Youth unemployment stands at 621,000, or 14.6 per cent – its highest level for 15 years. The Prince of Wales's charity, the Princes Trust, estimates the real figure is much higher at 1.5 million because the jobless statistics do not include 16 to 18-year-olds or so-called "Neets" – young people not in employment, education or training schemes.

Experts say the New Deal, one of Gordon Brown's flagship policies, has been less effective for young people than for older workers and lone parents since its introduction in 1997. More intensive help, training and job placements for young people in return for their benefits are now planned.

Yesterday Mr Brown promised a "Budget about jobs" as Mr Darling gave the Cabinet a presentation on the economy when it met in Glasgow.

The Chancellor, who is still finalising his package, is expected to announce a huge increase in public borrowing after underestimating the length of the recession in his pre-Budget report last November. It could rise to more than £170bn next year, a post-war record.

Mr Darling is likely to unveil further tax rises from 2011 to reassure the financial markets that the nation's books will be balanced over the next seven or eight years. He will argue against immediate tax rises, saying they could prolong the downturn.

In November, he announced a 45p in the pound top rate of tax on incomes of more than £150,000 from the 2011-12 financial year and a 0.5 per cent rise in national insurance contributions by employees and employers. While he wants to boost his revenue to cover the higher borrowing, he believes that much of the gap will be bridged when the Treasury's tax receipts pick up as the economy grows again. He believes the recovery will start around the end of this year but acknowledges there is still uncertainty about the global economy.

Mr Darling will keep open the option of announcing further tax rises in his next pre-Budget report this autumn. He does not want to overcompensate by pencilling in a massive tax increase now.

The Chancellor is also expected to tighten the squeeze on public spending on the grounds that low inflation will allow government departments to produce more savings. All departments are under pressure but Treasury sources denied a claim by Oxfam that the overseas aid budget could be cut by up to £860m in the current financial year and up to £1.4bn in 2010–11. Max Lawson, Oxfam's senior policy adviser, said: "The Government should not use the economic recession and statistical sleight of hand as excuses to cut aid to poor countries at the very time when they need it most."

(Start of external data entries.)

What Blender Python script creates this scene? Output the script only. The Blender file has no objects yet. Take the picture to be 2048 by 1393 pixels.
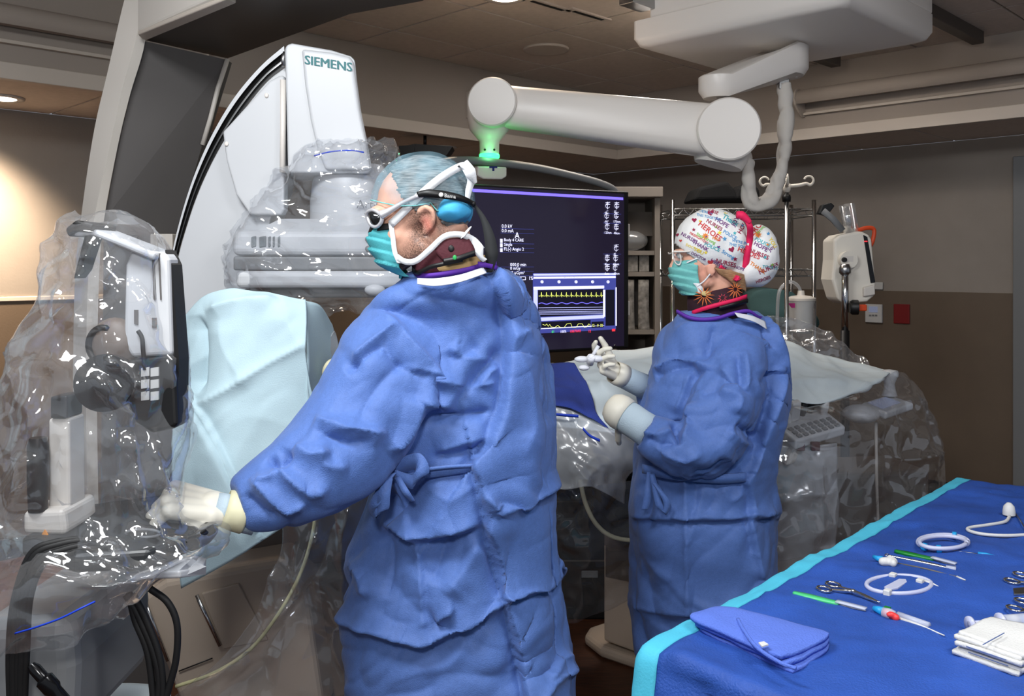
import bpy, bmesh, math, random
import numpy as np
from mathutils import Vector, Matrix
random.seed(7); RNG = np.random.RandomState(7)
SC = bpy.context.scene
COL = SC.collection

# ------------------------------------------------------------------ camera, world, lights, exposure
F, HY, CZ = 1800.0, 530.0, 1.5          # focal length in pixels of a 2048 wide frame, horizon row, eye height
cam_d = bpy.data.cameras.new('camera'); cam = bpy.data.objects.new('camera', cam_d); COL.objects.link(cam)
cam_d.sensor_fit = 'HORIZONTAL'; cam_d.sensor_width = 36.0; cam_d.lens = F / 2048 * 36.0
cam_d.shift_y = -(696.5 - HY) / 2048.0
cam_d.clip_start = 0.02
cam.location = (0, 0, CZ); cam.rotation_euler = (math.pi / 2, 0, 0)
SC.camera = cam

w = bpy.data.worlds.new('world'); SC.world = w; w.use_nodes = True
w.node_tree.nodes['Background'].inputs[0].default_value = (0.80, 0.87, 1.0, 1)
w.node_tree.nodes['Background'].inputs[1].default_value = 0.24

def area(name, loc, target, size, power, color=(1, 1, 1), size_y=None, spread=None):
    d = bpy.data.lights.new(name, 'AREA'); d.energy = power; d.color = color
    d.size = size
    if size_y: d.shape = 'RECTANGLE'; d.size_y = size_y
    if spread: d.spread = spread
    o = bpy.data.objects.new(name, d); COL.objects.link(o); o.location = loc
    o.rotation_euler = (Vector(target) - Vector(loc)).to_track_quat('-Z', 'Y').to_euler()
    return o
def spot(name, loc, target, power, angle, color=(1, 1, 1), blend=0.6, size=0.05):
    d = bpy.data.lights.new(name, 'SPOT'); d.energy = power; d.color = color; d.spot_size = math.radians(angle)
    d.spot_blend = blend; d.shadow_soft_size = size
    o = bpy.data.objects.new(name, d); COL.objects.link(o); o.location = loc
    o.rotation_euler = (Vector(target) - Vector(loc)).to_track_quat('-Z', 'Y').to_euler()
    return o
# photographer's flash, held above the lens and a little to the left, through a small diffuser
area('camera_flash_light', (-0.20, 0.0, 1.98), (-0.05, 2.6, 1.15), 0.20, 12, (1.0, 0.985, 0.97))
# soft key light from above, standing in for unseen ceiling lights over the working area
area('unseen_overhead_light', (-0.75, 1.05, 2.68), (-0.25, 1.9, 0.9), 0.8, 42, (0.95, 0.98, 1.0), 0.5)
# unseen fill light added to brighten the instrument table, from the photographer's right
area('unseen_overhead_light', (1.15, 0.75, 2.68), (0.95, 1.7, 0.9), 0.8, 24, (0.97, 0.98, 1.0), 0.5)
# added fill near the ceiling further into the room, to lift the background
area('unseen_overhead_light', (1.05, 4.35, 2.70), (1.15, 4.5, 0.0), 1.0, 22, (1.0, 0.93, 0.86), 0.5)

SC.view_settings.view_transform = 'Standard'; SC.view_settings.look = 'None'
SC.view_settings.exposure = 0.5; SC.view_settings.gamma = 1.0
SC.view_settings.use_curve_mapping = False

# ------------------------------------------------------------------ helpers
def P(px, py, Y):
    """point at distance Y in front of the eye that the photograph shows at pixel (px, py)"""
    return Vector(((px - 1024) * Y / F, Y, CZ + (HY - py) * Y / F))
def R(u, v, z):
    """room axes: u runs to the right wall, v to the left wall (the room stands at 45 degrees to the view)"""
    s = math.sqrt(0.5); return Vector(((u - v) * s, (u + v) * s, z))
E1 = Vector((1, 1, 0)).normalized(); E2 = Vector((-1, 1, 0)).normalized(); UP = Vector((0, 0, 1))

def lin(c):
    c = [x / 255.0 for x in c]
    return tuple((x / 12.92 if x <= 0.04045 else ((x + 0.055) / 1.055) ** 2.4) for x in c) + (1.0,)

M = {}
def mat(name, rgb, rough=0.5, metal=0.0, bump=0.0, bscale=150.0, var=0.0, vscale=6.0, spec=0.5, emit=0.0,
        transmission=0.0, alpha=1.0, sheen=0.0, coat=0.0, detail=4.0, stretch=None, ior=1.45, rgb2=None, ridge=None):
    m = bpy.data.materials.new(name); m.use_nodes = True; nt = m.node_tree; n = nt.nodes; l = nt.links
    b = n['Principled BSDF']; c = lin(rgb)
    b.inputs['Base Color'].default_value = c; b.inputs['Roughness'].default_value = rough
    b.inputs['Metallic'].default_value = metal; b.inputs['Specular IOR Level'].default_value = spec
    b.inputs['Transmission Weight'].default_value = transmission; b.inputs['Alpha'].default_value = alpha
    b.inputs['Sheen Weight'].default_value = sheen; b.inputs['Coat Weight'].default_value = coat
    b.inputs['IOR'].default_value = ior
    if emit:
        b.inputs['Emission Color'].default_value = c; b.inputs['Emission Strength'].default_value = emit
    if bump or var or rgb2 or ridge:
        tc = n.new('ShaderNodeTexCoord'); src = tc.outputs['Object']
        if stretch:
            mp = n.new('ShaderNodeMapping'); mp.inputs['Scale'].default_value = stretch
            l.new(src, mp.inputs[0]); src = mp.outputs[0]
    if var or rgb2:
        t = n.new('ShaderNodeTexNoise'); t.inputs['Scale'].default_value = vscale; t.inputs['Detail'].default_value = detail
        l.new(src, t.inputs['Vector'])
        r = n.new('ShaderNodeValToRGB'); l.new(t.outputs['Fac'], r.inputs[0])
        r.color_ramp.elements[0].position = 0.3; r.color_ramp.elements[1].position = 0.7
        if rgb2: a, z = c, lin(rgb2)
        else: a = tuple(x * (1 - var) for x in c[:3]) + (1,); z = tuple(min(1, x * (1 + var)) for x in c[:3]) + (1,)
        r.color_ramp.elements[0].color = a; r.color_ramp.elements[1].color = z
        l.new(r.outputs[0], b.inputs['Base Color'])
    if bump:
        t = n.new('ShaderNodeTexNoise'); t.inputs['Scale'].default_value = bscale; t.inputs['Detail'].default_value = 3
        l.new(src, t.inputs['Vector'])
        bp = n.new('ShaderNodeBump'); bp.inputs['Strength'].default_value = bump; bp.inputs['Distance'].default_value = 0.002
        l.new(t.outputs['Fac'], bp.inputs['Height']); l.new(bp.outputs[0], b.inputs['Normal'])
    if ridge:
        t = n.new('ShaderNodeTexNoise'); t.noise_type = 'RIDGED_MULTIFRACTAL'; t.inputs['Scale'].default_value = ridge[0]; t.inputs['Detail'].default_value = 2; t.inputs['Distortion'].default_value = .4
        l.new(src, t.inputs['Vector'])
        b2 = n.new('ShaderNodeBump'); b2.inputs['Strength'].default_value = ridge[1]; b2.inputs['Distance'].default_value = .01
        l.new(t.outputs['Fac'], b2.inputs['Height'])
        if bump: l.new(bp.outputs[0], b2.inputs['Normal'])
        l.new(b2.outputs[0], b.inputs['Normal'])
    M[name] = m; return m
def film(name, gloss=0.10, haze=0.08, rough=0.10, tint=(0.97, 0.98, 1.0), edge=0.55):
    """thin clear polythene: mostly see-through, glossy, faintly milky"""
    m = bpy.data.materials.new(name); m.use_nodes = True; nt = m.node_tree; n = nt.nodes; l = nt.links
    n.remove(n['Principled BSDF']); out = n['Material Output']
    tr = n.new('ShaderNodeBsdfTransparent'); tr.inputs[0].default_value = tint + (1,)
    gl = n.new('ShaderNodeBsdfGlossy'); gl.inputs[0].default_value = (1, 1, 1, 1); gl.inputs['Roughness'].default_value = rough
    df = n.new('ShaderNodeBsdfDiffuse'); df.inputs[0].default_value = (0.82, 0.84, 0.86, 1)
    tl = n.new('ShaderNodeBsdfTranslucent'); tl.inputs[0].default_value = (0.82, 0.84, 0.86, 1)
    ds = n.new('ShaderNodeMixShader'); ds.inputs[0].default_value = 0.4; l.new(df.outputs[0], ds.inputs[1]); l.new(tl.outputs[0], ds.inputs[2])
    lw = n.new('ShaderNodeLayerWeight'); lw.inputs[0].default_value = 0.35
    mr = n.new('ShaderNodeMapRange'); mr.inputs['To Min'].default_value = gloss; mr.inputs['To Max'].default_value = edge
    l.new(lw.outputs['Facing'], mr.inputs['Value'])
    a = n.new('ShaderNodeMixShader'); a.inputs[0].default_value = haze; l.new(tr.outputs[0], a.inputs[1]); l.new(ds.outputs[0], a.inputs[2])
    b = n.new('ShaderNodeMixShader'); l.new(mr.outputs[0], b.inputs[0]); l.new(a.outputs[0], b.inputs[1]); l.new(gl.outputs[0], b.inputs[2])
    l.new(b.outputs[0], out.inputs['Surface'])
    M[name] = m; return m

# --- numpy noise
def gnoise(p, seed=0):
    p = np.asarray(p, float); i = np.floor(p).astype(np.int64); f = p - i
    u = f * f * f * (f * (f * 6 - 15) + 10); out = np.zeros(len(p))
    for dx in (0, 1):
        for dy in (0, 1):
            for dz in (0, 1):
                h = ((i[:, 0] + dx) * 374761393 + (i[:, 1] + dy) * 668265263 + (i[:, 2] + dz) * 1440662683 + seed * 974711) & 0xffffffff
                h = ((h ^ (h >> 13)) * 1274126177) & 0xffffffff; h ^= h >> 16
                g = ((h & 1023) / 511.5 - 1) * (f[:, 0] - dx) + (((h >> 10) & 1023) / 511.5 - 1) * (f[:, 1] - dy) + (((h >> 20) & 1023) / 511.5 - 1) * (f[:, 2] - dz)
                wgt = (u[:, 0] if dx else 1 - u[:, 0]) * (u[:, 1] if dy else 1 - u[:, 1]) * (u[:, 2] if dz else 1 - u[:, 2])
                out += g * wgt
    return out
def crumple(p, scale, seed=0, warp=0.35, n=4):
    """sharp creased facets, as in crumpled film: warped triangle waves in a few directions"""
    rs = np.random.RandomState(seed + 11); q = np.asarray(p) * scale
    wv = np.stack([gnoise(q * 0.6 + 7.1 * k, seed + k) for k in range(3)], 1); q = q + wv * warp * 3
    out = np.zeros(len(q))
    for k in range(n):
        d = rs.normal(size=3); d /= np.linalg.norm(d)
        t = q @ d * (0.7 + 0.5 * k) + rs.rand()
        tri = np.abs(2 * (t - np.floor(t)) - 1)
        out += (tri - 0.5) * (0.5 + gnoise(q * 0.5 + 31 * k, seed + 20 + k)) / (1 + 0.5 * k)
    return out

def wrinkle(p, scale, seed=0, n=5):
    """crisp cloth creases: stretched ridged noise in several directions, each in its own patches"""
    rs = np.random.RandomState(seed + 5); p = np.asarray(p); out = np.zeros(len(p))
    wv = np.stack([gnoise(p * scale * .5 + 3.3 * k, seed + 40 + k) for k in range(3)], 1) / scale * .6
    for k in range(n):
        A, _ = np.linalg.qr(rs.normal(size=(3, 3))); q = ((p + wv) @ A) * scale * np.array([1, .28, .6])
        g = gnoise(q + 17 * k, seed + k); r = np.clip(1 - np.abs(g) * 3.2, 0, 1); m = np.clip(gnoise(p * scale * .35 + 9 * k, seed + 60 + k) * 2.2 + .35, 0, 1)
        out += m * (r * r * (3 - 2 * r) if k % 2 else -r * r)
    return out

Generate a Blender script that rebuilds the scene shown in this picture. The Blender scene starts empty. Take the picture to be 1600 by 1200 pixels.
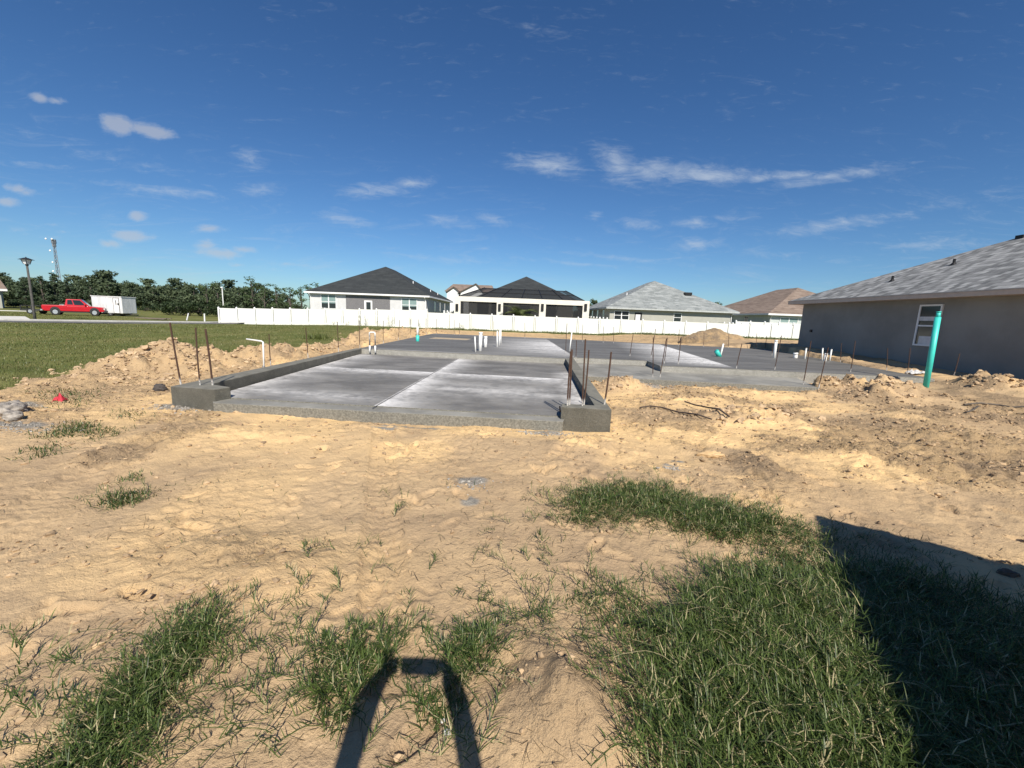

The Budget's main theme will be about "preparing for the recovery". A limited fiscal boost to keep the recession as short as possible will be targeted on measures to save jobs and ensure a "low-carbon economy" emerges from the downturn.

Lord Mandelson, the Business Secretary, was criticised by the Tories after telling people not to be "so darned pessimistic" about Britain's future. Speaking in Glasgow, he insisted there were still "plenty and plenty of opportunities".

Philip Hammond, the shadow Chief Treasury Secretary, said: "The world may look bright to Lord Mandelson, but for hardworking families facing rising unemployment, stagnant wages and shrinking credit, the contrast couldn't be more stark."